How To Handle Upset When You’re Mad At Someone

How To Handle Upset When You’re Mad At Someone

I had this pattern in my past relationships. I’d get upset or mad at them for my reactions.

 

Every time I wished the person I was in a relationship with would give me the love, support, attention or validation I wanted, my neediness humbled me. I have often felt my opportunity in this lifetime was to learn about relationships, how to create an intimate bond, and that’s why I feel relationships are so important for inner-growth.

 

Usually when we’re angry, we’re blaming someone else or something external for our upset. It’s important to become aware of what we’re putting on someone else and examine how we’re giving them power over our emotions.

 

Any anger, reactions or complaints are our responsibility, not the person who triggers us.

 

Our inner-experience projects like a movie projector onto a screen. That movie is our creation. We produce, direct and star in how we view our life and our relationships.

 

Everything we think, see and feel comes from within us and what we see in another person reflects back to us so we can see ourselves.

 

Freud called this projection and it’s an important psychological principle to understand.

 

Our interactions with the people we encounter are the greatest ways to see what is unresolved within us.

 

Our relationships are our greatest teachers because they mirror what is hidden in our unconscious. If we understand this principle and how it works, our relationships can be transformed.

 

The easiest way to understand the concept of projection is in the realm of romantic love but it can be applied to all relationships.

 

Most relationships begin with romance, passion, and excitement. Then one day the “fairy dust” wears off and we wake up, wondering who the person really is.

 

This is because at first, we had a positive projection on them and thus our experience was positive.
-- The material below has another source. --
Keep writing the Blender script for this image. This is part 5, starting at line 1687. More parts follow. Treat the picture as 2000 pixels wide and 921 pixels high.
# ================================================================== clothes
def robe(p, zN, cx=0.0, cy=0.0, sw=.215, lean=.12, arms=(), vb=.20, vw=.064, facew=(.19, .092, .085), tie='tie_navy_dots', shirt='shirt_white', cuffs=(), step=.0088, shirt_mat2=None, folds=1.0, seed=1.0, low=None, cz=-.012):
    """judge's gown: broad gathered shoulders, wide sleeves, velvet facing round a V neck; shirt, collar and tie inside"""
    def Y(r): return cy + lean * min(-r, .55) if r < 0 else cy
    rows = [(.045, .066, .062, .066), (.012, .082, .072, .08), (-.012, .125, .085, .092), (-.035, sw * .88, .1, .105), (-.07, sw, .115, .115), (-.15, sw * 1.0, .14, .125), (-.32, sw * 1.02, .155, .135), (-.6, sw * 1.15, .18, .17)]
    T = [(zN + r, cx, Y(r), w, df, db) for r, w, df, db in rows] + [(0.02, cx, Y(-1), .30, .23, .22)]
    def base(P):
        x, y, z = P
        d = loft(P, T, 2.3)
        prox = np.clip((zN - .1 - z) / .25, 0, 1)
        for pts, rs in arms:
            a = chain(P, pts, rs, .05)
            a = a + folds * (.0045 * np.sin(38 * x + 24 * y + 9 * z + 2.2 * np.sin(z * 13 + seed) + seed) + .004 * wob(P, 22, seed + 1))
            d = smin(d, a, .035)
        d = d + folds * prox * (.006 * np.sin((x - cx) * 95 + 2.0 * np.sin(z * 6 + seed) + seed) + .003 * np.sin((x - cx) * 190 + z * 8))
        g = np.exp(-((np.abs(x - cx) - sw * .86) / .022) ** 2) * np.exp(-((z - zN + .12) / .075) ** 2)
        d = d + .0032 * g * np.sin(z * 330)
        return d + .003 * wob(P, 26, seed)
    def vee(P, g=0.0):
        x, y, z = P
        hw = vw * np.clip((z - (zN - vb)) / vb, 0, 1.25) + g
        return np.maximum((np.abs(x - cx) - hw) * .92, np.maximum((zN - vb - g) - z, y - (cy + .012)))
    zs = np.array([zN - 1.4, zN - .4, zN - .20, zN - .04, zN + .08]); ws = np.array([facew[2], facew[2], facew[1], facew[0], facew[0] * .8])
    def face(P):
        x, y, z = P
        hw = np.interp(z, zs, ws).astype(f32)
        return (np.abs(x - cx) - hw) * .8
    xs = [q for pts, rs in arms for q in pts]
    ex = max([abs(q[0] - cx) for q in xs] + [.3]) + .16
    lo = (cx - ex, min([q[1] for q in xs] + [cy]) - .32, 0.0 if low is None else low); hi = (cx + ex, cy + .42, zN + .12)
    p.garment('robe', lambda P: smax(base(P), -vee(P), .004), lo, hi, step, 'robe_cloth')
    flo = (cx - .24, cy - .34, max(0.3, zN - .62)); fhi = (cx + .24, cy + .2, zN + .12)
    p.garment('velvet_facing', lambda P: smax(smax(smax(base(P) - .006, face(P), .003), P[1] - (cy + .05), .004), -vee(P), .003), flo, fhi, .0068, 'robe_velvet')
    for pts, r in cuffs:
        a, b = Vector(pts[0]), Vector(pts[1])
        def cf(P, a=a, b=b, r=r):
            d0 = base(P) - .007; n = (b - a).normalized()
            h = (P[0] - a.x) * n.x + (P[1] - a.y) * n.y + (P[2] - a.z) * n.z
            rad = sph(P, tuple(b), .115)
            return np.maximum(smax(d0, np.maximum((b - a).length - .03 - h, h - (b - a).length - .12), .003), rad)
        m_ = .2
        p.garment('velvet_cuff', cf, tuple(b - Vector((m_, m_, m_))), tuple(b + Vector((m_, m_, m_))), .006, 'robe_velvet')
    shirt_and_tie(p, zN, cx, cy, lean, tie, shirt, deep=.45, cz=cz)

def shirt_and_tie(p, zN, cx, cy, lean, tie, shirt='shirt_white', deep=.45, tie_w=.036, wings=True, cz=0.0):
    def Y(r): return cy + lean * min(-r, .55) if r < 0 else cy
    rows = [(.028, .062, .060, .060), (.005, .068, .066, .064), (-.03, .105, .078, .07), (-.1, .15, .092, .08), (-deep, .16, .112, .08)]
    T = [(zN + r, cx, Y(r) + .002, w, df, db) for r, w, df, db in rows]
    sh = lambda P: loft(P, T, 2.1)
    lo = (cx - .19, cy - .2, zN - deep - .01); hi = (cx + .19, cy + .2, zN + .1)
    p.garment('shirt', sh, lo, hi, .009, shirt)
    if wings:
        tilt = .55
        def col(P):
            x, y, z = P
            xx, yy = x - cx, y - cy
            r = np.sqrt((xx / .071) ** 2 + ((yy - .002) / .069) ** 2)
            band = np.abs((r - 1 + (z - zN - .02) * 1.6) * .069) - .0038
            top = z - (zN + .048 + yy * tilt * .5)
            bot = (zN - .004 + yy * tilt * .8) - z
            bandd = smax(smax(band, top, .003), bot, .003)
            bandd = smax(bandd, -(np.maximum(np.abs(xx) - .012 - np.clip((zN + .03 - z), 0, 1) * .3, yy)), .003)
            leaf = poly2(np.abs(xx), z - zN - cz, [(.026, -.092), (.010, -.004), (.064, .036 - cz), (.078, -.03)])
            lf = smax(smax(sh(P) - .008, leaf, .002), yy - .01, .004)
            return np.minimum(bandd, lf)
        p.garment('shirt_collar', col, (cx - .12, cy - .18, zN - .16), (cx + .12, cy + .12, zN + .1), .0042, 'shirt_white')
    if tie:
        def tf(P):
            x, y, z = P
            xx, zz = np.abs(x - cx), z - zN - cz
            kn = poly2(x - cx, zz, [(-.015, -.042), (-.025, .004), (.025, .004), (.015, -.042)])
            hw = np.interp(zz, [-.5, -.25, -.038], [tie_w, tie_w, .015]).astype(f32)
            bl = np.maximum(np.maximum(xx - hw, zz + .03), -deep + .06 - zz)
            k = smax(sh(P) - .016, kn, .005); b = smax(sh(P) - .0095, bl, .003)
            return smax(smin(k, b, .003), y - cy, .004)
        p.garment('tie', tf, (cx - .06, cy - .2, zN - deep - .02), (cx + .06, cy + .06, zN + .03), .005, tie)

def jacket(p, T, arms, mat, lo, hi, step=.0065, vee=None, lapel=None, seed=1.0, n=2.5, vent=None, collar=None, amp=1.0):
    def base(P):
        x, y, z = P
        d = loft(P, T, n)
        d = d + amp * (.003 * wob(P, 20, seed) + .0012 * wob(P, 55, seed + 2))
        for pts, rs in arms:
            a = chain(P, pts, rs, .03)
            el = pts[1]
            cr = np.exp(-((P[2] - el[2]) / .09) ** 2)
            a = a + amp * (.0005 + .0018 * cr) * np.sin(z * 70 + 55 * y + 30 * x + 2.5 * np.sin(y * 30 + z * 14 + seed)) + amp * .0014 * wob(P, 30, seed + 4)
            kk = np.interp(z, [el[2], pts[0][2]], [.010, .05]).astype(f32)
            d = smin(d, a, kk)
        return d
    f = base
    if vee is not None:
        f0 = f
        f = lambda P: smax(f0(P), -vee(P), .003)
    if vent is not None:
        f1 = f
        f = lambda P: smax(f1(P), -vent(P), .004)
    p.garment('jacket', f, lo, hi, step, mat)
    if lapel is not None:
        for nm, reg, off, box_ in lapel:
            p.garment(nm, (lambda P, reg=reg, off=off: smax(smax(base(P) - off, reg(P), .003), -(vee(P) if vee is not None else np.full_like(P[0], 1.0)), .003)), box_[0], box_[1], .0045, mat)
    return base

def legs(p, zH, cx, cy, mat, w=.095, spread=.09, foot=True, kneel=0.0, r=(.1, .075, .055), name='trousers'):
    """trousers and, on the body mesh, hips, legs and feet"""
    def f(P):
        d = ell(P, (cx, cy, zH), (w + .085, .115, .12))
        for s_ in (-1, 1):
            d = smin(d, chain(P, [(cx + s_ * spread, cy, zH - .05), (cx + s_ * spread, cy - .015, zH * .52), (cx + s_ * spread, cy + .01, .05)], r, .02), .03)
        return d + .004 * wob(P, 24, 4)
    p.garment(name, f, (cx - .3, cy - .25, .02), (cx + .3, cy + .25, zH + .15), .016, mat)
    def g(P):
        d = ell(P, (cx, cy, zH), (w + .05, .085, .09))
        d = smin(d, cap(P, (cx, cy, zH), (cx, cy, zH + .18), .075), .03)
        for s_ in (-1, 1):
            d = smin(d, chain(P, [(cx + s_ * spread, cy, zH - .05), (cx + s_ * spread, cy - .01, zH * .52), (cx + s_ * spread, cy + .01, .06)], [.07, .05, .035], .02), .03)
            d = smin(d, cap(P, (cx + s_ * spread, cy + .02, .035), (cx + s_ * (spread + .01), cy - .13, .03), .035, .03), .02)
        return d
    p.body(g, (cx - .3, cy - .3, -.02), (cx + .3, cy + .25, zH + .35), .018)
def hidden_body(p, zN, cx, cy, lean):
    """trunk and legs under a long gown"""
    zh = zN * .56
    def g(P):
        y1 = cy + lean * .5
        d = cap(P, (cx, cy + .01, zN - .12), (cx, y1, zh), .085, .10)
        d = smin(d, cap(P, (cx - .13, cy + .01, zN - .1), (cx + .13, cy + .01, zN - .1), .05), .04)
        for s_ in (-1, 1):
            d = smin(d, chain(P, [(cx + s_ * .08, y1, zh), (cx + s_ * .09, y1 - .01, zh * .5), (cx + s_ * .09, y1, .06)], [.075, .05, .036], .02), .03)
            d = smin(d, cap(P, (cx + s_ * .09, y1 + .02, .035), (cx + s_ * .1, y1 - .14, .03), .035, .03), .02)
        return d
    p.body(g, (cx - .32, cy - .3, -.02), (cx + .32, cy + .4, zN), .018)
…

We want them to be who we want them to be in our idealization of the relationship.

 

At some point or another, every relationship moves out of fantasy into reality because something occurs that our inner-judge deems as threatening, uncomfortable or disappointing.

 

The person is not whom we thought he or she was, so now we get the opportunity to see what’s really in front of us.

 

Our opportunity is to use our reactions to that realization to see what is ready to be healed inside of us in order to take ourselves to the next level and the relationship, too.

 

There’s a reason why the mirror is there so that we can learn about what’s unresolved within us.  

 

Every relationship, not just romantic ones, are here to show us a part of ourselves that is ready to be seen and healed from our past.

 

Once we realize we are projecting and take ownership for our projections, our movie changes and we better all the relationships we engage with—including our relationship with ourselves.

 

The bottom line is that, if you’re triggered, there’s something here for you to learn about yourself in order to change your circumstances.

 

When triggered by someone you’re in relationship with, identify the upset, and then look into the mirror.

 

Ask, is there:

 

  • A part of me that’s like that?
  • A way I act like that?
  • A way I feel like that?
  • A way I treat myself like that?
  • A way I’ve treated someone else like that?
  • A way I’m judging myself like I feel judged?
  • A way I’m judging them or someone else in the same way?

 

The mirror of relationships teaches us how to be our best self, living more peacefully.

 

Coming to understand our reactions and using them as our teaching practice makes difficult, threatening situations much easier.

 

We learn to become an observer so that we can catch ourselves quicker in the act. Our negative reactions may never go away but with awareness we can begin to make changes and course correct more quickly. Self-awareness with kindness is the primary key to our greatest reconciliation.  

 

May you have the intimacy you truly want!